Yahoo is still trying to figure out how to reignite revenue growth, but its was able to show a nice pop in profits during the third quarter.. Revenues were pretty much flat, growing only 2 percent to $1.6 billion. Operating profits, however, more than doubled to $189 million (full slides below). Yahoo reported earnings per share of $0.29, well above the $0.15 consensus estimate. Nearly half of those earnings, or $0.13 a share, was due to the one-time sale of HotJobs during the quarter (which resulted in an $186 million gain in the quarter). Backing out the HotJobs gain, and a smaller but corresponding gain a year ago related to the sale of some Alibaba assets, EPS still would have grown 86 percent. Operating margins doubled to 12 percent.

Looking at how revenues break down, the strongest area was in display advertising on Yahoo-owned sites, which grew 17 percent to $465 million. That growth was offset by a 7 percent decline in search advertising revenues on Yahoo-owned sites to $331 million. Microsoft paid Yahoo $81 million in “search operating cost reimbursements” related to the cost of the transition of search over to Microsoft, and roughly equal to the savings Yahoo should see once that transition is over.

Yahoo is pouring more resources into improving its display advertising revenues, revamping its advertising and content systems. CEO Carol Bartz noted that as of yesterday Yahoo News switched over to a new unified code base, replacing 9 previous systems worldwide. The new back-end system should make it easier to experiment with new features and ad units and to iterate more quickly.

Bartz also revealed that so far this year, Yahoo has bought back 7 percent of its own shares. As investors flee the stock, Yahoo may have to continue to repurchase shares to keep the stock afloat, unless some of these initiatives begin to drive overall revenue growth. Bartz kept repeating the mantra “local, mobile, social, and video,” suggesting that she hopes that is where Yahoo’s advertising growth will come from in the future.

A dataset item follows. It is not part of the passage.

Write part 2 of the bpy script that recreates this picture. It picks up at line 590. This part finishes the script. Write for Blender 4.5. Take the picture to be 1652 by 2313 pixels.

Asked to comment on the private equity buyout rumors, Bartz was surprisingly tight-lipped: “As tempting as it is to tell you what I really think, I cannot comment on rumors about hypothetical this or hypothetical that. We like our strategy, we like our progress, that is what I am focused on.” Also, she managed to make it throughout the entire conference call without swearing.